Procurada pela equipe do blog, a assessoria da pasta chefiada por Haddad informou que estão em curso consultas técnicas entre os órgãos envolvidos para definir “a conciliação dos valores da dívida”. A Fazenda afirmou ainda que o governo venezuelano seria consultado sobre a data da instalação da mesa de negociação.
O tema será tratado no Comitê de Avaliação de Créditos ao Exterior (Comace), que migrará da Camex para a Fazenda e contará, além dos órgãos já citados, com as secretarias de Assuntos Internacionais, do Tesouro Nacional, da Procuradoria-Geral da Fazenda Nacional.
Pelo ritmo dos trabalhos, não se sabe se o governo avançará na negociação a tempo da cúpula da Organização do Tratado da Cooperação Amazônica (OCTA), que se reunirá em agosto em Belém. Como publicamos na última segunda-feira, Maduro foi convidado junto de outros presidentes de países que integram a entidade e poderá visitar o Brasil pela segunda vez neste ano.
Na primeira ocasião, em 29 de maio, a questão da dívida foi comentada publicamente por Fernando Haddad. Horas depois de Lula receber o líder venezuelano em uma cerimônia pomposa em Brasília para uma cúpula dos países sul-americanos, o ministro confirmou a intenção da Fazenda de “consolidar” a dívida para “reprogramá-la” – em outras palavras, atualizar seus valores.
Naquela mesma data, Maduro disse a jornalistas que o grupo de trabalho estabeleceria “a verdade” – sugerindo implicitamente não reconhecer a cifra estimada no governo Bolsonaro.
O valor de US$ 1.114.502.940,35 consta de uma carta encaminhada pela Secretaria Especial de Comércio Exterior e Assuntos Internacionais do então Ministério da Economia à representação da Venezuela no Brasil na ocasião.
A cobrança era encaminhada a cada três meses desde ao menos 2020 para a embaixadora Maria Teresa Belandría, indicada por Juan Guaidó, líder opositor que se autoproclamou presidente venezuelano até janeiro deste ano.
A dívida se acumula desde 2017, quando a Venezuela começou a deixar de pagar parcelas de empréstimos e outros serviços de empresas brasileiras.

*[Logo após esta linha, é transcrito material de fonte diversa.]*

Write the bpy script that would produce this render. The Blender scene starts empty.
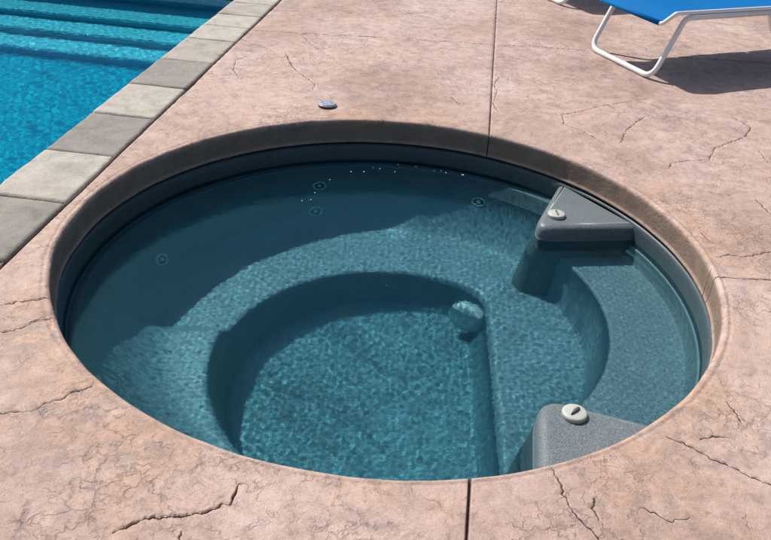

No ano anterior, o país caribenho havia rompido relações com o Brasil após o impeachment de Dilma Rousseff e não reconheceu a presidência de Michel Temer.
O endividamento se manteve após a posse de Bolsonaro, em 2019. A relação entre os países continuou rompida e a tensão escalou após o então presidente brasileiro reconhecer, ao lado de dezenas de chefes de Estado estrangeiros, a autoridade de Guaidó. Na visita a Brasília no fim de maio, Maduro atribuiu a suspensão do pagamento das parcelas à ruptura das relações diplomáticas com o Brasil.
Embora se refiram em parte a serviços contratados de companhias privadas, o ônus recai sobre os cofres públicos. Isso porque, no caso de um país parceiro não honrar suas dívidas com uma empresa brasileira, é o Estado brasileiro que arca com o rombo.
É o caso da Venezuela, que deu calote em obras executadas pela Odebrecht e Andrade Gutierrez – entre as quais três linhas do metrô de Caracas e outra do metrô de Los Teques, cidade nos arredores da capital venezuelana, serviços que a primeira empreiteira deixou incompletos. Há ainda contratos com o grupo JBS e a Embraer a serem pagos pelo tesouro brasileiro.
Até pagar suas dívidas, a Venezuela não pode contrair novos empréstimos nem buscar crédito junto ao Brasil. Lula, que defendeu o aporte de dinheiro no país caribenho durante a campanha de 2022 e tem relativizado o autoritarismo do regime de Caracas, não poderá ajudar o herdeiro de Hugo Chávez até que a situação seja normalizada.
Resta saber como se dará o processo de “consolidação” e “reprogramação”, como definiu Haddad em maio, e se o estabelecimento da “verdade” evocada por Nicolás Maduro representará algum tipo de anistia. Até agora, não há pistas de como o cálculo será feito e nem quando os trabalhos serão concluídos.